Bloomberg News

Obama Says U.S. ‘Fully Supportive’ of Israel Defense Rights

November 18, 2012

President Barack Obama said the U.S. will continue to support Israel in its battle against Palestinian missiles, as Prime Minister Benjamin Netanyahu warned that the country was ready to broaden its Gaza operation.

“We are fully supportive of Israel’s right to defend itself from missiles landing on people’s homes and workplaces and potentially killing civilians, and we will continue to support Israel’s right to defend itself,” Obama said at a press conference in Bangkok, where he began a three-nation trip that will include the first visit by a sitting U.S. president to Myanmar.

“There’s no country on Earth that would tolerate missiles raining down on its citizens,” Obama said.

Obama’s comments in Bangkok came hours after Netanyahu told his cabinet that the Israeli military is prepared for a “significant expansion of its operations” in Gaza. “We are exacting a heavy price from Hamas,” he said.

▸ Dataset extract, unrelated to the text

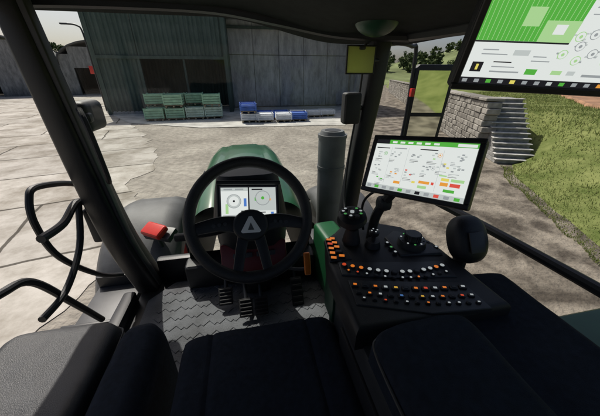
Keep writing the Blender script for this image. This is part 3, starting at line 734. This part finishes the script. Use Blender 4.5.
def buttons(name,pts,z,r,cols,h=.006,sq=False,ic_=.5):
    bm=bmesh.new()
    for k,(x,y) in enumerate(pts):
        ci=cols[k%len(cols)]
        if sq:
            add_box(bm,(x,y,z+h/2),(r*2.1,r*1.7,h),rotE(z=-18),0,bevel=.0015,seg=1)
            add_box(bm,(x,y,z+h+.0004),(r*2*ic_,r*1.3*ic_,.0012),rotE(z=-18),ci)
        else:
            add_cyl(bm,(x,y,z+h/2),r,h,16,mi=0,r2=r*.9); add_cyl(bm,(x,y,z+h+.0003),r*ic_,.0012,12,mi=ci)
    return finish(name,bm,BM,ac)
buttons('button_row',arc_pts((.285,.668),(.605,.60),.035,14),2.176,.0105,[6,2,2,1,1,1,7,1,1,7,1,1,2,1],ic_=.66)
buttons('button_row_b',arc_pts((.29,.64),(.60,.572),.033,13),2.176,.007,[2,6,1,7,1,7,1,1,2,7,1,7,1],h=.004)
buttons('switch_row',arc_pts((.285,.572),(.60,.50),.012,12),2.176,.010,[2,7,2,1,5,7,2,6,1,2,7,1],sq=True)
buttons('switch_row_b',arc_pts((.285,.54),(.60,.465),.012,12),2.176,.008,[7,2,1,7,3,7,5,1,2,7,6,1],sq=True)
buttons('switch_row_c',arc_pts((.29,.515),(.60,.438),.01,12),2.176,.006,[1,7,6,7,1,7,2,7,1,1,7,1],sq=True)
buttons('orange_switches',[(.262+.004*k,.71+.028*k) for k in range(5)]+[(.293,.715+.028*k) for k in range(5)],2.176,.0115,[2,2,2,6,2,2,7,2,2,2],sq=True,ic_=.8)
bm=bmesh.new(); add_cyl(bm,(.575,.735,2.19),.052,.026,36,r2=.048); add_cyl(bm,(.575,.735,2.212),.030,.03,28,r2=.027)
for k in range(24):
    a=2*math.pi*k/24; add_box(bm,(.575+.029*math.cos(a),.735+.029*math.sin(a),2.212),(.004,.003,.024),rotE(z=math.degrees(a)))
finish('rotary_dial',bm,M_dgrey,ac)
bm=bmesh.new()
for k in range(10):
    a=2*math.pi*k/10; add_cyl(bm,(.575+.04*math.cos(a),.735+.04*math.sin(a),2.2035),.0035,.0015,10,mi=[1,0,1,4][k%4])
finish('dial_marks',bm,BM,ac)
buttons('dial_buttons',[(.655-.012*k,.70+.035*k) for k in range(4)]+[(.49,.70+.03*k) for k in range(3)],2.176,.009,[1,7,2,1,1,4,1])
js=empty('multifunction_joystick',(.36,.80,2.18))
bm=bmesh.new(); add_cyl(bm,(0,0,.03),.035,.06,20,r2=.022); finish('boot',bm,M_rubber,js)
bm=bmesh.new(); add_tube(bm,[Vector(p) for p in [(0,0,.04),(0,.0,.06),(-.003,0,.08),(-.008,-.005,.1),(-.01,-.01,.118),(-.012,-.012,.13)]],[.02,.024,.038,.055,.05,.02],24); finish('grip',bm,M_black,js)
bm=bmesh.new()
for k in range(9):
    a=2*math.pi*k/9; add_cyl(bm,(-.012+.032*math.cos(a),-.012+.032*math.sin(a),.130),.0095,.008,12,mi=0); add_cyl(bm,(-.012+.032*math.cos(a),-.012+.032*math.sin(a),.1345),.005,.0015,10,mi=[1,4,7,1,1,4,1,7,4][k])
add_cyl(bm,(-.012,-.012,.134),.007,.006,10,mi=1); finish('joystick_buttons',bm,BM,js)
mj=empty('mini_joystick',(.43,.76,2.175))
bm=bmesh.new(); add_cyl(bm,(0,0,.012),.03,.024,20,r2=.024); add_tube(bm,[Vector((0,0,.02)),Vector((0,0,.04)),Vector((0,0,.05)),Vector((0,0,.062)),Vector((0,0,.068))],[.008,.008,.018,.02,.008],14); finish('stick',bm,M_black,mj)
bm=bmesh.new()
for k in range(4):
    a=2*math.pi*k/4; add_cyl(bm,(.011*math.cos(a),.011*math.sin(a),.0685),.003,.0012,10,mi=1)
finish('icons',bm,BM,mj)
kn=empty('round_joystick',(.735,.66,2.06)); bm=bmesh.new(); bmesh.ops.create_uvsphere(bm,u_segments=32,v_segments=20,radius=.08)
for v in bm.verts:
    n_=v.co.normalized(); v.co=Vector((math.copysign(abs(n_.x)**.8,n_.x)*.066,math.copysign(abs(n_.y)**.8,n_.y)*.05,math.copysign(abs(n_.z)**.8,n_.z)*.085))
bm.transform(Matrix.Translation((0,0,.17))@Matrix.Rotation(math.radians(-30),4,'X'))
finish('knob',bm,M_black,kn)
tube('stalk',[(0,0,-.03),(0,0,.1)],.024,M_rubber,kn,smooth=False); box('thumb_plate',(-.01,-.052,.19),(.055,.006,.07),M_dgrey,kn,R=rotE(x=-30),bevel=.003)

# ---------------------------------------------------------------- screens
def build_screen(name,M,w,h,bez,rects,discs,depth=.03):
    e=empty(name)
    box('housing',(0,0,-depth/2-.002),(w+2*bez,h+2*bez,depth),M_black,e,M=M,bevel=.008,seg=3)
    bm=bmesh.new()
    for c,s_ in [((0,h/2+bez/2,0),(w+2*bez,bez,.008)),((0,-h/2-bez/2,0),(w+2*bez,bez,.008)),((-w/2-bez/2,0,0),(bez,h,.008)),((w/2+bez/2,0,0),(bez,h,.008))]: add_box(bm,c,s_,bevel=.002,seg=1)
    finish('bezel',bm,M_frame,e,M=M)
    ui('display',M@Matrix.Translation((0,0,-.001)),rects,discs,E,e)
    return e
def gauge(rc,dcs,cx,cy,r,c1=3,c2=0,c3=2,l=2):
    dcs+= [(cx,cy,r,c1,l),(cx,cy,r*.86,c2,l+1),(cx,cy,r*.35,c1,l+2)]
def machine(rc,cx,cy,s,c,l,rnd):
    for q in range(6):
        a=rnd.uniform(-1,1)*s; b=rnd.uniform(-.6,.6)*s
        rc.append((cx+a-.2*s,cy+b-.14*s,cx+a+.25*s,cy+b+.12*s,rnd.choice([8,c,8,3]),l))
Mt=basis((.482,.672,2.505),(.18,-.27,.036),(-.77,-.45,.45))
w,h=.292,.160
rnd=random.Random(4)
rc=[(-w/2,-h/2,w/2,h/2,0,0),(-w/2,h/2-.013,w/2,h/2,1,1),(-w/2,h/2-.013,-w/2+.045,h/2,2,2),(w/2-.05,h/2-.011,w/2-.004,h/2-.003,0,2),(-w/2,-h/2,w/2,-h/2+.015,8,1)]
for k in range(11): rc.append((-w/2+.006+k*.0262,-h/2+.003,-w/2+.020+k*.0262,-h/2+.012,[3,1,3,3,1,3,2,3,4,3,1][k],2))
for k in range(6): rc.append((-w/2+.055+k*.025,h/2-.010,-w/2+.070+k*.025,h/2-.004,0,2))
dcs=[]
for q,(cx,cy) in enumerate([(-.118,.032),(-.07,.034),(-.118,-.012),(-.066,-.018),(-.1,-.046),(-.005,.038),(.045,.038),(.108,.04),(-.012,-.018),(.035,.0),(.075,.012),(.11,.008)]):
    machine(rc,cx,cy,.015,[3,6,3,5,1,3,6,3,4,3,7,3][q],2,rnd)
    if q%3==0: gauge(rc,dcs,cx+.014,cy+.004,.006,[1,3,5,3][q//3],0,2,4)
    for z_ in range(3): rc.append((cx-.018,cy-.016-.004*z_,cx-.018+rnd.uniform(.010,.028),cy-.0148-.004*z_,rnd.choice([2,3,3]),3))
rc+=[(-.14,.052,-.095,.055,2,2),(-.08,.053,-.04,.056,3,2),(.0,.054,.05,.057,2,2),(-.088,-.06,-.087,.058,8,2),(-.034,-.06,-.033,.058,8,2),(.066,-.06,.067,.058,8,2)]
rc+=[(.02,-.044,.05,-.036,5,3),(.055,-.044,.062,-.036,4,3),(.078,-.042,.098,-.032,5,3),(.103,-.042,.128,-.032,4,3),(.078,-.028,.098,-.02,7,3),(.103,-.028,.135,-.02,6,3),(.02,-.058,.045,-.05,6,3),(.09,-.058,.118,-.05,1,3),(-.055,-.055,-.035,-.047,5,3),(.07,-.016,.09,-.012,6,3),(.0,-.046,.01,-.04,7,3)]
t=build_screen('terminal_screen',Mt,w,h,.014,rc,dcs)
tube('mount_arm',[(.49,.70,2.46),(.47,.76,2.38),(.45,.80,2.28),(.45,.82,2.17)],.018,M_black,t)
box('mount_ball',(.462,.78,2.34),(.05,.05,.05),M_black,t,bevel=.02,seg=3)
tube('cable',[(.47,.72,2.44),(.43,.8,2.38),(.42,.86,2.3),(.44,.87,2.18)],.005,M_rubber,t)
Mo=basis((.628,.480,2.829),(.30,-.06,0),(-.28,-.78,-.28))
w,h=.345,.215
rc=[(-w/2,-h/2,w/2,h/2,0,0),(-w/2,-h/2,w/2,-h/2+.013,2,1)]
for k in range(14): rc.append((-w/2+.006+k*.0245,-h/2+.003,-w/2+.016+k*.0245,-h/2+.010,[3,3,1,3,7,3,3,8,1,3,3,5,3,8][k],2))
rc.append((-w/2,-.025,.0,h/2,1,1)); rc.append((-w/2,-.028,.0,-.025,2,2))
for k in range(20): rc.append((-w/2+.0085*k+.004,-.025,-w/2+.0085*k+.0048,h/2,6,2))
rc+=[(-.06,-.025,-.0,.01,6,3),(-.04,-.012,-.02,.004,0,4),(-.10,.0,-.07,.03,6,3)]
rc+=[(-.16,-.083,-.138,-.064,2,2),(-.151,-.079,-.146,-.068,7,3),(-.12,-.083,-.062,-.080,3,2),(-.12,-.073,-.075,-.071,3,2),(-.12,-.064,-.085,-.062,2,2),(-.15,-.05,-.10,-.048,3,2),(-.15,-.042,-.12,-.040,3,2),(-.09,-.05,-.06,-.04,8,2),(-.05,-.085,-.028,-.074,1,2),(.0,-.083,.02,-.075,6,2),(.03,-.083,.045,-.075,8,2),(.06,-.085,.10,-.08,3,2),(-.05,-.06,-.015,-.058,3,2),(-.05,-.052,-.025,-.050,3,2),(.01,.03,.1,.032,3,2),(.01,.02,.07,.0215,3,2)]
dcs=[]
for k,(cx,cy) in enumerate([(.0,-.045),(.022,-.03),(.03,-.055),(.052,-.042),(.075,-.032),(.06,-.014),(.085,-.055),(.035,-.01),(.012,-.014)]):
    gauge(rc,dcs,cx,cy,.0085,3 if k%2 else 6,0,2,4); machine(rc,cx,cy,.011,3,2,rnd)
mo=build_screen('overhead_monitor',Mo,w,h,.014,rc,dcs)
tube('mount_arm',[(.70,.53,2.87),(.76,.6,2.93),(.8,.62,3.0)],.015,M_black,mo)

# ---------------------------------------------------------------- small cab items
yl=empty('yellow_label_holder',(.62,1.49,2.82)); box('label',(0,-.004,0),(.145,.004,.12),M_yel,yl,bevel=.001)
bm=bmesh.new()
for c,s_ in [((0,0,.063),(.16,.012,.008)),((0,0,-.063),(.16,.012,.008)),((-.076,0,0),(.008,.012,.12)),((.076,0,0),(.008,.012,.12))]: add_box(bm,c,s_,bevel=.002,seg=1)
finish('frame',bm,M_black,yl)
box('clip',(.0,-.012,.055),(.03,.02,.02),M_dgrey,yl); tube('arm',[(.07,.01,0),(.15,.05,0)],.01,M_black,yl,smooth=False)
gl=empty('work_lamp',(.60,1.30,2.975)); bm=bmesh.new(); bmesh.ops.create_uvsphere(bm,u_segments=24,v_segments=14,radius=.1); bm.transform(Matrix.Diagonal((1,1,.75,1))); finish('green_dome',bm,M_dgreen,gl); tube('ring',[(.1*math.cos(a),.1*math.sin(a),-.005) for a in [2*math.pi*k/16 for k in range(16)]],.008,M_black,gl,closed=True,n=2)
def mirror_mat():
    m,nt,b=new_mat('mirror_glass'); b.inputs['Metallic'].default_value=1; b.inputs['Roughness'].default_value=.04; b.inputs['Base Color'].default_value=(.85,.9,.75,1); return m
M_mir=mirror_mat()
mr=empty('side_mirror')
Mm=basis((1.43,2.0,2.54),(1,0.0,0),(-.18,-.95,-.04))
bm=bmesh.new(); add_prism(bm,[(-.15,-.25),(-.13,-.28),(.13,-.28),(.15,-.25),(.16,.24),(.13,.28),(-.12,.28),(-.15,.25)],-.05,.0,bevel=.008); finish('shell',bm,M_black,mr,M=Mm)
bm=bmesh.new(); bm.faces.new([bm.verts.new(p) for p in [(-.12,-.06,.002),(.125,-.06,.002),(.13,.24,.002),(-.12,.24,.002)]]); bm.faces.new([bm.verts.new(p) for p in [(-.12,-.25,.002),(.12,-.25,.002),(.125,-.09,.002),(-.12,-.09,.002)]]); finish('glass',bm,M_mir,mr,M=Mm,smooth=False)
tube('arm',[(.80,1.56,2.9),(1.0,1.8,2.93),(1.2,1.98,2.93),(1.27,2.03,2.88),(1.27,2.03,2.3),(1.2,2.0,2.22),(.8,1.62,2.2)],.014,M_black,mr,n=4)
box('red_reflector',(1.275,2.0,2.63),(.03,.03,.06),M_red,mr)
ml=empty('door_camera',(-.80,1.62,2.56)); box('shell',(0,0.02,0),(.09,.2,.15),M_black,ml,bevel=.04,seg=5); box('lens',(.03,-.06,.0),(.05,.05,.05),M_dgrey,ml,bevel=.02,seg=3); tube('arm',[(0,-.05,0),(.02,-.2,-.02)],.018,M_black,ml)
hr=empty('door_grab_rail')
tube('rail_a',[(-.9,1.62,2.12),(-.9,1.50,2.24),(-.9,1.26,2.32),(-.9,1.19,2.29),(-.9,1.16,2.18),(-.9,1.2,1.99),(-.9,1.4,1.72),(-.9,1.6,1.55)],.014,M_black,hr)
tube('rail_b',[(-.9,.7,2.10),(-.9,.89,2.06),(-.9,1.02,2.0),(-.9,1.15,1.75),(-.9,1.27,1.5)],.016,M_black,hr)
tube('lever',[(-.86,1.1,2.15),(-.86,1.25,2.14),(-.86,1.4,2.18),(-.84,1.5,2.1)],.018,M_black,hr); tube('lever_b',[(-.86,1.4,2.17),(-.87,1.3,1.98),(-.88,1.12,1.86),(-.88,.95,1.86)],.015,M_black,hr)
box('latch',(-.84,1.47,2.03),(.05,.14,.2),M_black,hr,bevel=.015,seg=3)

Israel deployed tanks near the border, threatening the first ground invasion of Gaza since the attack in December 2008 that killed more than 1,100 Palestinians. Israel says its military goal is to make Palestinians stop firing the hundreds of rockets from the Hamas-controlled territory that have killed three Israelis.

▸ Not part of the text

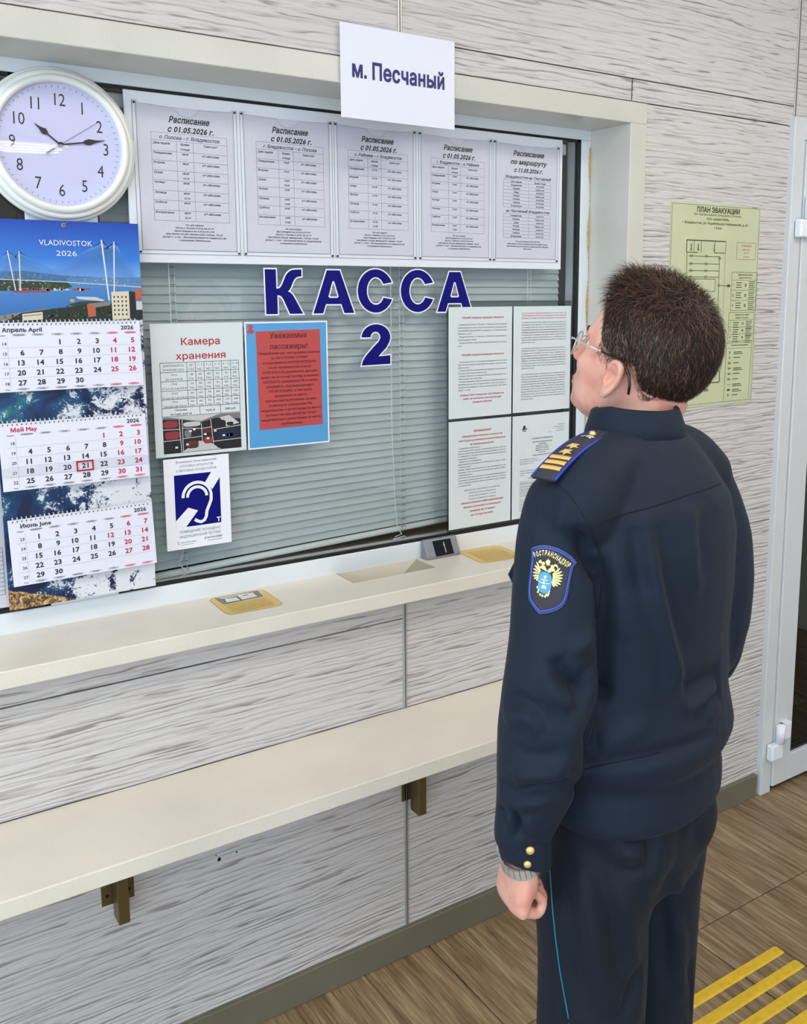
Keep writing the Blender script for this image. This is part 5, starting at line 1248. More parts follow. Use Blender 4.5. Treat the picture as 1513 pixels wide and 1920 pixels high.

The U.S., Israel and the European Union consider Hamas a terrorist group.

Turkish Prime Minister Recep Tayyip Erdogan today called on Israel and Palestinians to enter a cease-fire within 24 hours.

‘Preferred’ Solution

Obama said that his message to Erdogan, as well as Egyptian President Mohamed Mursi, was that it would be “preferred” if Israel could deter missiles from landing in its territory without ramping up military activity in Gaza. “That’s not just preferable to the people of Gaza, that’s also preferable to Israelis,” he said.

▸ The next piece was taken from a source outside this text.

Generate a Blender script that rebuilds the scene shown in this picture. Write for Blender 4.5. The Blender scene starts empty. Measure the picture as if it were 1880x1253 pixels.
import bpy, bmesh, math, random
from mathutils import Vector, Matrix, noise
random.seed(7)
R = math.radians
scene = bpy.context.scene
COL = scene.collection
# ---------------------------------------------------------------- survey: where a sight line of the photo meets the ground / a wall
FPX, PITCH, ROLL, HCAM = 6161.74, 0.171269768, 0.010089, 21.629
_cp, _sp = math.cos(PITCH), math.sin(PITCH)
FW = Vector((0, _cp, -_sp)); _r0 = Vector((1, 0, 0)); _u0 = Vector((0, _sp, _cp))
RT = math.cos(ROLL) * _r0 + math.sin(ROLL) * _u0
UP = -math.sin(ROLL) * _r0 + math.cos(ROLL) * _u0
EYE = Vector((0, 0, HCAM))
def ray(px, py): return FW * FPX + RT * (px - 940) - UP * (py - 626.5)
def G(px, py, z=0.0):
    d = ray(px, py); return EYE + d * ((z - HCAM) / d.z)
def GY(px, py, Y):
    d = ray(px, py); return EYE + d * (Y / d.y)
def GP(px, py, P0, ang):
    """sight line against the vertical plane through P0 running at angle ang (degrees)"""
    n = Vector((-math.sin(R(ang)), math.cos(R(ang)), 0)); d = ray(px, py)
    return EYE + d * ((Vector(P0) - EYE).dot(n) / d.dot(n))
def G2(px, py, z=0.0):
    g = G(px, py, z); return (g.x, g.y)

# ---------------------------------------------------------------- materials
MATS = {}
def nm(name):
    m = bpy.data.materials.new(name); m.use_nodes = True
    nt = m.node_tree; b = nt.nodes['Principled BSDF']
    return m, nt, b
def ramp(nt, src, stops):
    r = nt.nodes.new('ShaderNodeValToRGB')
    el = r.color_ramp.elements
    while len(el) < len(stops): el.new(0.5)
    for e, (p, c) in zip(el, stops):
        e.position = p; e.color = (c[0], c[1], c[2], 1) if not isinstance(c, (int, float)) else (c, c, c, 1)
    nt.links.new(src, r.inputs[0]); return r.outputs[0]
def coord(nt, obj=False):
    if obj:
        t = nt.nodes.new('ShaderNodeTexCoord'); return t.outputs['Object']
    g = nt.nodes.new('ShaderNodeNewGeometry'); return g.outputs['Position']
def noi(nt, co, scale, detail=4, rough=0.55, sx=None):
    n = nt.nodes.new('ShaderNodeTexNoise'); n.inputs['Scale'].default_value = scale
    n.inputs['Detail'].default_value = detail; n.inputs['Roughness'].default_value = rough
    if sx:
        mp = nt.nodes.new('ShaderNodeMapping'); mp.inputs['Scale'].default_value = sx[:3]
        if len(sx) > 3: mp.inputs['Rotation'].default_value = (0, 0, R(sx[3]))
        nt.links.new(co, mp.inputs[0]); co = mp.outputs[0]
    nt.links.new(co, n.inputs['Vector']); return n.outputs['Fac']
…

“We are going to have to see what kind of progress we can make in the next 24, 36, 48 hours,” Obama said.

Obama made clear that a lasting peace would only be achieved when both Israelis and Palestinians worked toward a two-state solution.

The conflict threatens a region still unbalanced after a wave of popular uprisings last year, including one in Israel’s neighbor Syria that has turned into a civil war.

Yesterday’s comment by Mursi, that there were indications an agreement to halt the violence may be reached, were undermined by air-raid sirens and loud booms over Tel Aviv today. Two rockets were intercepted by Israel’s Iron Dome missile defense system. A rocket landed in Jerusalem on Nov. 16, the first such attack in decades.

Casualties Mount

Israeli air assaults yesterday killed 15 Palestinians, lifting the toll since Nov. 14 to 45, including 13 civilians and an 11-month-old child, Ashraf al-Qedra of the Gaza health ministry said.

A rocket hit the sea south of Tel Aviv on Nov. 15 and another landed near Jerusalem the following day, the first such attack in decades.

Israeli forces fired artillery shells early today in the Golan Heights after gunfire from Syria hit an army vehicle, Agence France-Presse reported, citing an Israeli military spokeswoman. The firing on the Israeli vehicle didn’t cause any injuries, AFP cited the spokeswoman as saying.

Israeli missiles struck a Hamas media center in central Gaza early today, Al Arabiya television reported.

The U.S., Israel and the European Union consider Hamas a terrorist organization.

“If we are serious about wanting to resolve this situation,” Obama said. “It starts with no more missiles fired into Israel’s territory.”